Poland is daring Brussels to blink. The PiS government has reactivated the infamous bus route 666 to the coastal resort of Hel. It is a deliberate provocation against EU safety regulators. The line was suspended last year after complaints from the European Commission about the ‘demonic’ route number and safety concerns on the narrow coastal road. But Warsaw has now quietly reinstated the service, branding it a ‘cultural victory’ over bureaucratic overreach.
Inside the transport ministry, the mood is defiant. One official told me the move is ‘a two-fingered salute to EU harmonisation’. The route, which runs from Władysławowo to Hel, had become a tourist meme. But the EU’s intervention turned it into a symbol of national sovereignty. The Polish right has latched onto it. ‘They want to cancel our heritage,’ said a PiS MP. ‘First the number, next our churches.’

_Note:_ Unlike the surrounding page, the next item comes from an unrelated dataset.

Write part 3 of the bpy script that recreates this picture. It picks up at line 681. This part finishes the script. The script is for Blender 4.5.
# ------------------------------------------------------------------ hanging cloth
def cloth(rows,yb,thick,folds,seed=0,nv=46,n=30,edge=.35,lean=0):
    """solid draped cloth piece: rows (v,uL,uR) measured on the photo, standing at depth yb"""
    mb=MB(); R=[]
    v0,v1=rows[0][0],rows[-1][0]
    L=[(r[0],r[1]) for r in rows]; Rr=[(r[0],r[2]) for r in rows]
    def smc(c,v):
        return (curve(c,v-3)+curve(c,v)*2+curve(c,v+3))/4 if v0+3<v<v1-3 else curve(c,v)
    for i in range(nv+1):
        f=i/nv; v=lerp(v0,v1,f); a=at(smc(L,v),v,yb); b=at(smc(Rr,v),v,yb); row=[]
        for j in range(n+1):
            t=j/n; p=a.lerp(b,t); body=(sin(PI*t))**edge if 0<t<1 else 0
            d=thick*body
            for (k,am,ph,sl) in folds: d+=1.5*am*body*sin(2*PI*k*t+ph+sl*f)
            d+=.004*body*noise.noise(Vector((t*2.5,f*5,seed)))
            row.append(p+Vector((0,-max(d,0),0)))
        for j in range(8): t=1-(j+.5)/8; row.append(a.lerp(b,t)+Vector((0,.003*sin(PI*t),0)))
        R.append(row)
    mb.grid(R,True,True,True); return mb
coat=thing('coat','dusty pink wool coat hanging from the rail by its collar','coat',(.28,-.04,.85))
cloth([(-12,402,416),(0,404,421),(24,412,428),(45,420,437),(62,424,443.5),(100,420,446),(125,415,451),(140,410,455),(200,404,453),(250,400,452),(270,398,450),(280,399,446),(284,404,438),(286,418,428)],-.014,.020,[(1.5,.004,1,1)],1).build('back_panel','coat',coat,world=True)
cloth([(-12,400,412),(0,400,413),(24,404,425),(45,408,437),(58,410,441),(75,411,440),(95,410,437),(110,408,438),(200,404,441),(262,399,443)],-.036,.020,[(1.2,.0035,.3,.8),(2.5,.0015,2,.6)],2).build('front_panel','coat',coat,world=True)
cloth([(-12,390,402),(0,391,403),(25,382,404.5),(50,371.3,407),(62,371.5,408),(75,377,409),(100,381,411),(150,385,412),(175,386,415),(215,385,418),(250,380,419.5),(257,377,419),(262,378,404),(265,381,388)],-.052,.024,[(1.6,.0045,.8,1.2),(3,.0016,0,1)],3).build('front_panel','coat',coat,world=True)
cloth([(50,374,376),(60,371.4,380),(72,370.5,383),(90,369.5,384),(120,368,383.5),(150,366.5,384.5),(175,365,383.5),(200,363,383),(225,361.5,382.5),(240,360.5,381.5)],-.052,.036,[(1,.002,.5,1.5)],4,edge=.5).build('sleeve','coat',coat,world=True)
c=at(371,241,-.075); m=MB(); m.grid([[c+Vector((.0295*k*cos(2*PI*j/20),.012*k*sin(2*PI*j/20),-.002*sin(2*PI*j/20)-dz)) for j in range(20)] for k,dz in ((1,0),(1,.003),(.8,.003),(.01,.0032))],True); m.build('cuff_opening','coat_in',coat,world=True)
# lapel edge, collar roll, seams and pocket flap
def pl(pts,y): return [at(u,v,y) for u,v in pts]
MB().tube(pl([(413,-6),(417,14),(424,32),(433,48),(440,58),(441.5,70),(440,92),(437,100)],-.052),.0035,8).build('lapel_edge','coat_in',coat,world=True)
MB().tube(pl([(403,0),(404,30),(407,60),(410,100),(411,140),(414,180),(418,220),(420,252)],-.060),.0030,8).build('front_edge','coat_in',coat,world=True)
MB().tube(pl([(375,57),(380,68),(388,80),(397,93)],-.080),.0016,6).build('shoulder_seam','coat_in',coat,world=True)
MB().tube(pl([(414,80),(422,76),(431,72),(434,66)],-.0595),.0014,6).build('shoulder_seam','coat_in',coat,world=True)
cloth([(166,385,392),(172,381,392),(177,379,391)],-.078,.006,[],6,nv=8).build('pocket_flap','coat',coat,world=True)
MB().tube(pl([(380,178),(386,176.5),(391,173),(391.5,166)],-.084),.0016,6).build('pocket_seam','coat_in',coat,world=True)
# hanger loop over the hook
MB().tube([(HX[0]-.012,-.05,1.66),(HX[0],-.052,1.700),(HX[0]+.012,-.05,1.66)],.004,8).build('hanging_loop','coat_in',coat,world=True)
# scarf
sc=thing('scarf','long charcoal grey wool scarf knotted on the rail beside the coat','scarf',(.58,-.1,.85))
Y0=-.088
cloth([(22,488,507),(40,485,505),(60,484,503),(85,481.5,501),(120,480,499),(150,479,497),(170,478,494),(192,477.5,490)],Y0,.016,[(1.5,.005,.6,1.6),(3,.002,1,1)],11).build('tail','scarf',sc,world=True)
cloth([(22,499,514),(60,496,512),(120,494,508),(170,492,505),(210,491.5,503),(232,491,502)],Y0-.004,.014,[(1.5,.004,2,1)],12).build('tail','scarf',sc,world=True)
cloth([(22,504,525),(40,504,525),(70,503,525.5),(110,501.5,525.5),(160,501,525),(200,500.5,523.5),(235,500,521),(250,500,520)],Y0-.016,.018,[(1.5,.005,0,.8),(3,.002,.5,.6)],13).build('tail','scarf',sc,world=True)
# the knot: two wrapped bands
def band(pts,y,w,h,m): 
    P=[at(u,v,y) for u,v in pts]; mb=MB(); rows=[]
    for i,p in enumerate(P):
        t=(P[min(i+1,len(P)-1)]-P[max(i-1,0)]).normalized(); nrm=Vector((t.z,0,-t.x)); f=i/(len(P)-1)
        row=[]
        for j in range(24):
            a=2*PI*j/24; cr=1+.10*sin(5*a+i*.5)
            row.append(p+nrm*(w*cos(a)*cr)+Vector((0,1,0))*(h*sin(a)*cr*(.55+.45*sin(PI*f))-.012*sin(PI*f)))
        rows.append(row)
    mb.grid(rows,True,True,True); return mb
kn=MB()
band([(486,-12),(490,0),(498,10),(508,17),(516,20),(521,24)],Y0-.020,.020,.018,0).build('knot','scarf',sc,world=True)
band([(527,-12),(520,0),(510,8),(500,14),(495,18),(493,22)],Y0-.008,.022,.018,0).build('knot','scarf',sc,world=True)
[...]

Of course, the safety concerns are real. The road is a single-track lane through pine forests, with no hard shoulder. Buses have to reverse for oncoming cars. There have been near-misses. But the government has green-lit the route anyway, with a reduced timetable and a warning to drivers to ‘expect delays’. The EU has not yet responded, but the game of chicken is on.
This is classic PiS strategy. Pick a fight on cultural grounds, ignore the substance, and dare Brussels to act. The Commission is caught. Sanction Poland over a bus route? It would be a farce. But ignore it, and other member states will copy the tactic. The ‘Highway to Hel’ is a microcosm of a larger war. Watch this space.
Polling note: PiS is down 4 points this month. But this stunt will rally the base. The rural vote loves this stuff. For the urban liberal? It’s an embarrassment. But they don’t decide elections in Poland.